Bournemouth’s coastline is an area brimming with potential as a cultural hub and economic power house. Presently, it plays host to tacky tourism, seedy consumerism and many garish, unimaginative, and often abused structures. Bournemouth’s botanical gardens, the town’s jewel in the crown, are denied the natural union of coastline and townscape, by a sea of lifeless concrete.

This site demands a radical re-visioning; rubbish can become beauty, waste can become growth. This predicament demands a radical method. The proposition Rubbish Architecture is characterised by the notion that nothing is rubbish, and at its core are two concepts: recycling and mutation. The first move was to make a delicate and pristine sketch model of the site in Plaster of Paris. This was then broken and fractured to record the conceptual destruction of the site. These fragments were used to inspire an architectural reaction.

The tower offers a solution; salvages growth from waste, delivers a landscape that motivates and enthuses a community. Formed from the materials of locally demolished buildings, the reformed pods can accommodate endless functions. At the apex of the core sits a rig system that picks up and carries the pods to the exact position. The sorting of materials and manufacturing of the pods is undertaken within the existing IMAX building, which itself has been reused and recycled. Simultaneously, the framework progressively disperses across the landscape below the tower to form new bridges, piers and roofscapes. The more that is recycled, the larger the tower and the landscape that surrounds it can grow.

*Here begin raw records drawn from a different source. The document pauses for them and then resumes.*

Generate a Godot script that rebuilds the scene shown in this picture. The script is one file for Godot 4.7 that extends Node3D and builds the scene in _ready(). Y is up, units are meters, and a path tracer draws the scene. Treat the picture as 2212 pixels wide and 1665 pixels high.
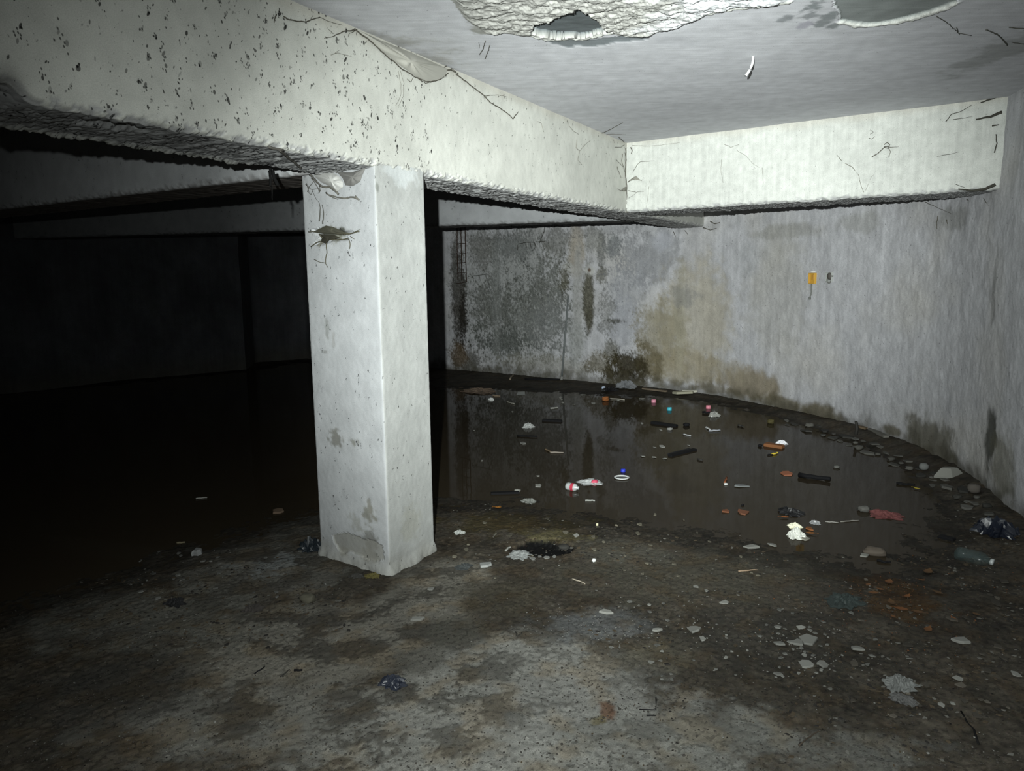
extends Node3D
# An abandoned, flooded basement lit by one hand torch held just above and left of the lens.

const FOCAL := 1641.476          # pixels, in a 2212 x 1665 frame
const BEAM_Y := 2.1157           # underside of the beams
const CEIL_Y := 2.7281           # underside of the slab
const WATER_Y := -0.015
const EYE := Vector3(0, 1.6, 0)
var ax: Vector3
var bx: Vector3
var fx: Vector3
var M := {}
var noise := {}
var taken := {}
var wall_pts := PackedVector2Array()    # plan of the round wall, resampled
var wall_len := PackedFloat32Array()
var P0 := Vector3(-0.6548, 0, -3.8557)  # column corner nearest the camera
var U := Vector3(0.467, 0, -0.8843)     # main beam runs this way
var UN := Vector3(0.8843, 0, 0.467)     # its front faces this way
var C0: Vector3                         # inner corner of the two beams
var V := Vector3(0.803, 0, 0.596)       # cross beam runs this way
var VN := Vector3(-0.596, 0, 0.803)
var sdf := PackedFloat32Array()
var wdf := PackedFloat32Array()
const GX0 := -9.0
const GZ0 := -16.0
const GS := 0.1
const GW := 136
const GH := 200

func _ready() -> void:
	# ------------------------------------------------ camera, sky, light
	var pitch := 0.1496578
	var roll := -0.01206895
	var r0 := Vector3(1, 0, 0)
	fx = Vector3(0, -sin(pitch), -cos(pitch))
	var u0 := r0.cross(fx)
	ax = cos(roll) * r0 + sin(roll) * u0
	bx = -sin(roll) * r0 + cos(roll) * u0
	var cam := Camera3D.new()
	cam.name = "camera"
	cam.transform = Transform3D(Basis(ax, bx, -fx), EYE)
	cam.fov = 53.7851
	cam.near = 0.05
	cam.far = 60.0
	cam.current = true
	add_child(cam)
	var we := WorldEnvironment.new()
	we.name = "environment"
	var env := Environment.new()
	env.background_mode = Environment.BG_COLOR
	env.background_color = Color.BLACK
	env.tonemap_mode = Environment.TONE_MAPPER_LINEAR
	env.tonemap_exposure = 1.0
	env.sdfgi_enabled = true
	env.ssao_enabled = true
	env.ssil_enabled = true
	we.environment = env
	add_child(we)
	# the torch: a hot core, a broad beam and a weak spill from the same reflector
	var torch := Vector3(-0.15, 1.74, 0.02)
	torch_light("torch_core", torch, ray(1500, 520), 21.0, 38.0)
	torch_light("torch_beam", torch, ray(1400, 640), 31.0, 46.0)
	torch_light("torch_spill", torch, ray(1600, 1200), 62.5, 12.0)

	C0 = P0 + U * 3.678
	make_noises()
	make_wall_plan()
	make_materials()
	make_puddle_field()
	build_structure()
	build_webs()
	build_fittings()
	build_debris()


func torch_light(called: String, at: Vector3, towards: Vector3, angle: float, energy: float) -> void:
	var l := SpotLight3D.new()
	l.name = called
	l.light_color = Color(0.975, 1.0, 0.985)
	l.light_energy = energy
	l.light_size = 0.012
	l.spot_range = 40.0
	l.spot_attenuation = 2.0
	l.spot_angle = angle
	l.spot_angle_attenuation = 1.0
	l.shadow_enabled = true
	add_child(l)
	l.look_at_from_position(at, at + towards, Vector3.UP)


# ---------------------------------------------------------------- geometry of the place
func ray(x: float, y: float) -> Vector3:
	return fx + (x - 1106.0) / FOCAL * ax - (y - 832.5) / FOCAL * bx

func lev(x: float, y: float, Y := 0.0) -> Vector3:      # the point of a level plane
	var d := ray(x, y)
	return EYE + d * ((Y - EYE.y) / d.y)

func on_plane(x: float, y: float, p: Vector3, n: Vector3) -> Vector3:
	var d := ray(x, y)
	return EYE + d * ((p - EYE).dot(n) / d.dot(n))

func on_main(x: float, y: float, off := 0.0) -> Vector3:
	return on_plane(x, y, P0 + UN * off, UN)

func on_cross(x: float, y: float, off := 0.0) -> Vector3:
	return on_plane(x, y, C0 + VN * off, VN)

func on_wall(x: float, y: float) -> Array:               # [point, length along the wall, normal]
	var d := ray(x, y)
	var best := [Vector3.ZERO, 0.0, Vector3.BACK]
	var bd := 1e9
	for i in range(0, wall_pts.size() - 1):
		var a := wall_pts[i]
		var e := wall_pts[i + 1] - a
		var det := -d.x * e.y + e.x * d.z
		if absf(det) < 1e-9:
			continue
		var t := (-a.x * e.y + e.x * a.y) / det
		var k := (d.x * a.y - d.z * a.x) / det
		if t > 0.5 and k >= -0.001 and k <= 1.001 and t < bd:
			bd = t
			var n := Vector3(e.y, 0, -e.x).normalized()
			var p := EYE + d * t
			if n.dot(EYE - p) < 0:
				n = -n
			best = [p, wall_len[i] + k * e.length(), n]
	return best

func wall_at(s: float) -> Array:
	var i := clampi(wall_len.bsearch(s) - 1, 0, wall_pts.size() - 2)
	var e := wall_pts[i + 1] - wall_pts[i]
	var k := (s - wall_len[i]) / e.length()
	var p := wall_pts[i] + e * k
	return [p, Vector2(-e.y, e.x).normalized()]


func make_wall_plan() -> void:
	var px := [[974, 800.6], [1071, 806], [1216, 822.5], [1324, 831], [1445, 843], [1525, 851], [1660, 876], [1752, 901], [1846, 926], [1932, 955], [2019, 991], [2087, 1032], [2126, 1063], [2167, 1110]]
	var pts := PackedVector2Array([Vector2(-2.6, -13.55), Vector2(-1.75, -12.85)])
	for q in px:
		var p := lev(q[0], q[1])
		pts.append(Vector2(p.x, p.z))
	for q in [[3.10, -4.30], [2.95, -3.55], [2.85, -2.5], [2.8, -1.0], [2.8, 1.5], [2.8, 4.0]]:
		pts.append(Vector2(q[0], q[1]))
	# smooth the readings, then a Catmull-Rom curve
	for pass_ in 1:
		var s := pts.duplicate()
		for i in range(1, pts.size() - 1):
			s[i] = pts[i] * 0.6 + (pts[i - 1] + pts[i + 1]) * 0.2
		pts = s
	var cur := Curve2D.new()
	for i in pts.size():
		var t: Vector2 = (pts[mini(i + 1, pts.size() - 1)] - pts[maxi(i - 1, 0)]) / 6.0
		cur.add_point(pts[i], -t, t)
	cur.bake_interval = 0.15
	wall_pts = cur.get_baked_points()
	var l := 0.0
	for i in wall_pts.size():
		if i:
			l += wall_pts[i].distance_to(wall_pts[i - 1])
		wall_len.append(l)


# ---------------------------------------------------------------- noise, textures, materials
func fn(kind: int, freq: float, oct: int, sd: int) -> FastNoiseLite:
	var n := FastNoiseLite.new()
	n.noise_type = kind as FastNoiseLite.NoiseType
	n.frequency = freq
	n.seed = sd
	n.fractal_type = FastNoiseLite.FRACTAL_FBM if oct > 1 else FastNoiseLite.FRACTAL_NONE
	n.fractal_octaves = oct
	return n

func make_noises() -> void:
	noise.big = fn(FastNoiseLite.TYPE_SIMPLEX_SMOOTH, 0.9, 3, 3)
	noise.mid = fn(FastNoiseLite.TYPE_SIMPLEX_SMOOTH, 4.0, 4, 5)
	noise.fine = fn(FastNoiseLite.TYPE_SIMPLEX_SMOOTH, 22.0, 3, 7)
	noise.grit = fn(FastNoiseLite.TYPE_SIMPLEX_SMOOTH, 70.0, 2, 9)
	noise.ridge = fn(FastNoiseLite.TYPE_SIMPLEX_SMOOTH, 9.0, 4, 11)
	noise.ridge.fractal_type = FastNoiseLite.FRACTAL_RIDGED
	noise.cell = fn(FastNoiseLite.TYPE_CELLULAR, 11.0, 1, 13)

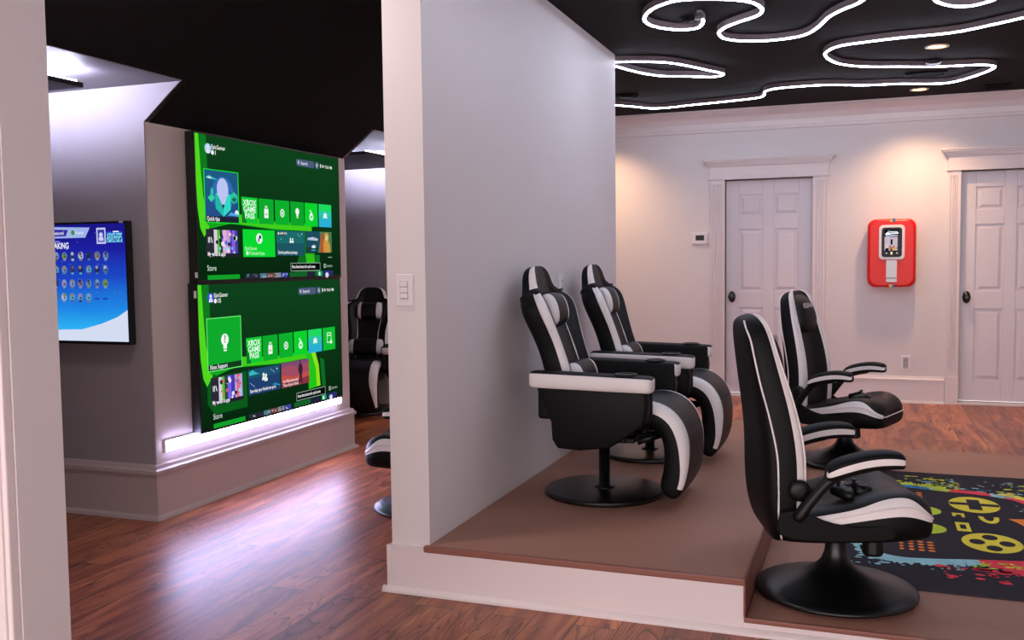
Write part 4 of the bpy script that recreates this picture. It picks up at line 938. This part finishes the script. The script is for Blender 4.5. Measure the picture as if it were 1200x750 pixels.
for nm, z in (('upper_stripe', .598), ('lower_stripe', .0)):
    m = MB()
    for k, c in enumerate(('#e07a28', '#e8c02c', '#3aa048', '#2878c8', '#3a3a8c')):
        m.box(-.02+.0095*k, -.02+.0095*(k+1), -.1235 if z > .1 else -.1235, -.04, (.588 if z > .1 else -.001), (.6175 if z > .1 else .026), pbr('stripe_'+c[1:], c, .35))
    o = m.build(nm, bt); o['label'] = 'rainbow stripe'
# thermostat
th = thing('thermostat', 'small white wall thermostat left of the left-hand white door', 'thermostat', (-1.505, FY, 1.535))
m = MB(); m.box(-.078, .078, -.022, 0, -.055, .055, PLATE); m.build('body', th, bevel=.004)
m = MB(); m.box(-.04, .042, -.0235, -.021, -.02, .03, pbr('lcd_glass', '#2c3834', .2)); m.build('display', th)
m = MB(); m.box(.052, .068, -.0245, -.021, -.03, .03, PLATE); m.build('button', th, bevel=.002)
# outlets
def outlet(loc, rz, label, hw=.043, hh=.068):
    t = thing('wall_outlet', label, 'outlet', loc, rz, 'white wall outlets')
    m = MB(); m.box(-hw, hw, -.006, 0, -hh, hh, PLATE); m.build('cover_plate', t, bevel=.003)
    m = MB(); m.box(-.022, .022, -.009, -.005, -.05, .05, PLATED if rz == 0 else PLATE); m.build('receptacle', t, bevel=.002)
    for z in (.022, -.022):
        m = MB(); m.box(-.008, -.005, -.0095, -.0085, z-.007, z+.007, BLACKM); m.box(.005, .008, -.0095, -.0085, z-.006, z+.006, BLACKM); m.lathe([(.003, 0), (.0001, .001)], BLACKM, 8, (0, -.009, z-.013)); m.build('socket_slot', t)
outlet((.362, FY, .365), 0, 'white wall outlet on the back wall between the doors, near the baseboard')
outlet((PX, 5.20, 1.20), PI/2, 'white wall outlet on the partition, between the two recliner backs')
# switch plate on the end of the partition
sw = thing('light_switch', 'white three-button light switch on the narrow end of the partition', 'light switch', (-1.72, 3.41, 1.23))
m = MB(); m.box(-.038, .038, -.008, 0, -.064, .064, PLATE); m.build('cover_plate', sw, bevel=.004, seg=3)
m = MB(); m.box(-.019, .017, -.0085, -.0075, -.036, .036, PLATED); m.build('recess', sw)
for k in range(3):
    m = MB(); z = .025-.0235*k; m.box(-.0165, .0145, -.0125, -.008, z-.0105, z+.0095, PLATE); m.build('switch_button', sw, bevel=.0015)
m = MB(); m.box(-.003, .001, -.0095, -.008, -.0345, -.0315, BLACKM); m.build('indicator', sw)

# ---------------------------------------------------------------- light
w = bpy.data.worlds.new('world'); SC.world = w; w.use_nodes = True
bgn = w.node_tree.nodes['Background']; bgn.inputs[0].default_value = (1, .885, .88, 1); bgn.inputs[1].default_value = 4.6
SC.cycles.use_denoising = True
SC.cycles.max_bounces = 8; SC.cycles.diffuse_bounces = 5
SC.cycles.sample_clamp_indirect = 6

The materiality of the tower does not adhere to traditional notions of structural beauty, however the concept of beauty can be challenged. In an era that demands sustainable resource as a matter of necessity, the tower is sympathetic to its surroundings because it is formed of the very waste it harvests. This project has conceived a new breed of architecture, a breed that can disperse globally to inspire a new beauty, a newly resourceful world.